→ **Goal**: Below are some records; reproduce every one of them exactly.

→ **Scripts that build scenes**:
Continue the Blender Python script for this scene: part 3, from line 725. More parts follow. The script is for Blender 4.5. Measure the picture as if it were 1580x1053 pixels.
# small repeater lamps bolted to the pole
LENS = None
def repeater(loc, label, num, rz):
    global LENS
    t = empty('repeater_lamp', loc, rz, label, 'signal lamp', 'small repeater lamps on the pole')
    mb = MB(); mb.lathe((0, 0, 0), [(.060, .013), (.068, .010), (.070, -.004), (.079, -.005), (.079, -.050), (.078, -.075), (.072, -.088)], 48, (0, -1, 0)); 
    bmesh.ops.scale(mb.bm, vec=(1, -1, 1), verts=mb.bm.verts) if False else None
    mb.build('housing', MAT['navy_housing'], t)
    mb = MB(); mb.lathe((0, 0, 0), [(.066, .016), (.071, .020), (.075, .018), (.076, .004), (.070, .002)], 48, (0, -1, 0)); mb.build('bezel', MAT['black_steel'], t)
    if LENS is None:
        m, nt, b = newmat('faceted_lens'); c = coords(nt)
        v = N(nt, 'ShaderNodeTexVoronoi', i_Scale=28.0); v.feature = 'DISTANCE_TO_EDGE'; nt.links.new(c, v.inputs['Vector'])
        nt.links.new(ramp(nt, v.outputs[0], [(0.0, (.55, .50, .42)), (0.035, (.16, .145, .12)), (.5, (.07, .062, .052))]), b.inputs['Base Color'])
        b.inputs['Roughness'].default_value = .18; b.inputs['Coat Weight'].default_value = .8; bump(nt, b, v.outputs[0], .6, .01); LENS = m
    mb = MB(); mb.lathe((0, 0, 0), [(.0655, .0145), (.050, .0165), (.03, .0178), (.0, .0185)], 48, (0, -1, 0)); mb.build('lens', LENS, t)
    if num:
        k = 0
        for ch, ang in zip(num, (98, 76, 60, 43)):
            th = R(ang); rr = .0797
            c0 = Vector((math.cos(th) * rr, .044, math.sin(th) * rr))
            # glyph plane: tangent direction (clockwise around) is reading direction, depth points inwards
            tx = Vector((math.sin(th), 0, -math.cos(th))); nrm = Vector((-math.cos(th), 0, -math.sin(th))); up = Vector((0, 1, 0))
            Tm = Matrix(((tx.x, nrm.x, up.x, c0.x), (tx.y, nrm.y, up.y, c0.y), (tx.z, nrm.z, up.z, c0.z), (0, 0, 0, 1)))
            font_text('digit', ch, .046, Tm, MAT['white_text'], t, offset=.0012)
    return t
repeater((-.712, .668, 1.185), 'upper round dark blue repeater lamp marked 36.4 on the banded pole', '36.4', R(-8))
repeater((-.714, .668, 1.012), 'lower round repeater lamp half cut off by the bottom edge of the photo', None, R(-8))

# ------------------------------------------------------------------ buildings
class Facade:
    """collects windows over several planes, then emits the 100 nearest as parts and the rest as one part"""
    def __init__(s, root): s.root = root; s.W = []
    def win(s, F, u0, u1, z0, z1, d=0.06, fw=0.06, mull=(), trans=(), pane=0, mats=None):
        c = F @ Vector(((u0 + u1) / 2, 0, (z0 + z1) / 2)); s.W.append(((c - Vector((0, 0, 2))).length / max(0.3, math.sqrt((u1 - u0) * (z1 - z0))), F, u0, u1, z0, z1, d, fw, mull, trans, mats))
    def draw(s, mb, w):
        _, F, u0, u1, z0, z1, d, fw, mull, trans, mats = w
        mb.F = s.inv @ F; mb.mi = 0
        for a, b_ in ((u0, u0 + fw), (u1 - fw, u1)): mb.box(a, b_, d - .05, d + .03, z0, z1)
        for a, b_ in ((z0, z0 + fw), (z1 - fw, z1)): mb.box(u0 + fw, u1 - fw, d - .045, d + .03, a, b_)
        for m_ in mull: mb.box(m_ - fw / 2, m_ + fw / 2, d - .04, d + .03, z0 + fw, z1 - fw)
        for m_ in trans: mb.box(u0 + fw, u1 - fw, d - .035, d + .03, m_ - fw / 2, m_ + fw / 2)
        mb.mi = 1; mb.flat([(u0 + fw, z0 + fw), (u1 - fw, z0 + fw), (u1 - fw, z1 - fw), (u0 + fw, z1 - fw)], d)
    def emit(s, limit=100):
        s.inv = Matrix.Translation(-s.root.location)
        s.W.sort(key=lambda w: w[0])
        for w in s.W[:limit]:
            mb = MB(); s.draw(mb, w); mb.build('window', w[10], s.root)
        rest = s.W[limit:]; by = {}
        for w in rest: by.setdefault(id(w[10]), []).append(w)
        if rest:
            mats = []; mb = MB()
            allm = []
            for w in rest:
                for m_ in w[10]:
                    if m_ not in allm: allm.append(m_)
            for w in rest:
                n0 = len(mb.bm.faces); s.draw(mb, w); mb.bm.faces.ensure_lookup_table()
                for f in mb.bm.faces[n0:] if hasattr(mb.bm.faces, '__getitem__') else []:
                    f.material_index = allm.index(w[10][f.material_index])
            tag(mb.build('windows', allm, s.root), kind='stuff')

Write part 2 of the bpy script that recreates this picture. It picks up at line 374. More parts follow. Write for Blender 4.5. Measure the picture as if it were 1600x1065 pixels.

→ **Solution for this task**:
Continue the Blender Python script for this scene: part 3, from line 725. More parts follow. The script is for Blender 4.5. Measure the picture as if it were 1580x1053 pixels.
# small repeater lamps bolted to the pole
LENS = None
def repeater(loc, label, num, rz):
    global LENS
    t = empty('repeater_lamp', loc, rz, label, 'signal lamp', 'small repeater lamps on the pole')
    mb = MB(); mb.lathe((0, 0, 0), [(.060, .013), (.068, .010), (.070, -.004), (.079, -.005), (.079, -.050), (.078, -.075), (.072, -.088)], 48, (0, -1, 0)); 
    bmesh.ops.scale(mb.bm, vec=(1, -1, 1), verts=mb.bm.verts) if False else None
    mb.build('housing', MAT['navy_housing'], t)
    mb = MB(); mb.lathe((0, 0, 0), [(.066, .016), (.071, .020), (.075, .018), (.076, .004), (.070, .002)], 48, (0, -1, 0)); mb.build('bezel', MAT['black_steel'], t)
    if LENS is None:
        m, nt, b = newmat('faceted_lens'); c = coords(nt)
        v = N(nt, 'ShaderNodeTexVoronoi', i_Scale=28.0); v.feature = 'DISTANCE_TO_EDGE'; nt.links.new(c, v.inputs['Vector'])
        nt.links.new(ramp(nt, v.outputs[0], [(0.0, (.55, .50, .42)), (0.035, (.16, .145, .12)), (.5, (.07, .062, .052))]), b.inputs['Base Color'])
        b.inputs['Roughness'].default_value = .18; b.inputs['Coat Weight'].default_value = .8; bump(nt, b, v.outputs[0], .6, .01); LENS = m
    mb = MB(); mb.lathe((0, 0, 0), [(.0655, .0145), (.050, .0165), (.03, .0178), (.0, .0185)], 48, (0, -1, 0)); mb.build('lens', LENS, t)
    if num:
        k = 0
        for ch, ang in zip(num, (98, 76, 60, 43)):
            th = R(ang); rr = .0797
            c0 = Vector((math.cos(th) * rr, .044, math.sin(th) * rr))
            # glyph plane: tangent direction (clockwise around) is reading direction, depth points inwards
            tx = Vector((math.sin(th), 0, -math.cos(th))); nrm = Vector((-math.cos(th), 0, -math.sin(th))); up = Vector((0, 1, 0))
            Tm = Matrix(((tx.x, nrm.x, up.x, c0.x), (tx.y, nrm.y, up.y, c0.y), (tx.z, nrm.z, up.z, c0.z), (0, 0, 0, 1)))
            font_text('digit', ch, .046, Tm, MAT['white_text'], t, offset=.0012)
    return t
repeater((-.712, .668, 1.185), 'upper round dark blue repeater lamp marked 36.4 on the banded pole', '36.4', R(-8))
repeater((-.714, .668, 1.012), 'lower round repeater lamp half cut off by the bottom edge of the photo', None, R(-8))

# ------------------------------------------------------------------ buildings
class Facade:
    """collects windows over several planes, then emits the 100 nearest as parts and the rest as one part"""
    def __init__(s, root): s.root = root; s.W = []
    def win(s, F, u0, u1, z0, z1, d=0.06, fw=0.06, mull=(), trans=(), pane=0, mats=None):
        c = F @ Vector(((u0 + u1) / 2, 0, (z0 + z1) / 2)); s.W.append(((c - Vector((0, 0, 2))).length / max(0.3, math.sqrt((u1 - u0) * (z1 - z0))), F, u0, u1, z0, z1, d, fw, mull, trans, mats))
    def draw(s, mb, w):
        _, F, u0, u1, z0, z1, d, fw, mull, trans, mats = w
        mb.F = s.inv @ F; mb.mi = 0
        for a, b_ in ((u0, u0 + fw), (u1 - fw, u1)): mb.box(a, b_, d - .05, d + .03, z0, z1)
        for a, b_ in ((z0, z0 + fw), (z1 - fw, z1)): mb.box(u0 + fw, u1 - fw, d - .045, d + .03, a, b_)
        for m_ in mull: mb.box(m_ - fw / 2, m_ + fw / 2, d - .04, d + .03, z0 + fw, z1 - fw)
        for m_ in trans: mb.box(u0 + fw, u1 - fw, d - .035, d + .03, m_ - fw / 2, m_ + fw / 2)
        mb.mi = 1; mb.flat([(u0 + fw, z0 + fw), (u1 - fw, z0 + fw), (u1 - fw, z1 - fw), (u0 + fw, z1 - fw)], d)
    def emit(s, limit=100):
        s.inv = Matrix.Translation(-s.root.location)
        s.W.sort(key=lambda w: w[0])
        for w in s.W[:limit]:
            mb = MB(); s.draw(mb, w); mb.build('window', w[10], s.root)
        rest = s.W[limit:]; by = {}
        for w in rest: by.setdefault(id(w[10]), []).append(w)
        if rest:
            mats = []; mb = MB()
            allm = []
            for w in rest:
                for m_ in w[10]:
                    if m_ not in allm: allm.append(m_)
            for w in rest:
                n0 = len(mb.bm.faces); s.draw(mb, w); mb.bm.faces.ensure_lookup_table()
                for f in mb.bm.faces[n0:] if hasattr(mb.bm.faces, '__getitem__') else []:
                    f.material_index = allm.index(w[10][f.material_index])
            tag(mb.build('windows', allm, s.root), kind='stuff')

Write part 2 of the bpy script that recreates this picture. It picks up at line 374. More parts follow. Write for Blender 4.5. Measure the picture as if it were 1600x1065 pixels.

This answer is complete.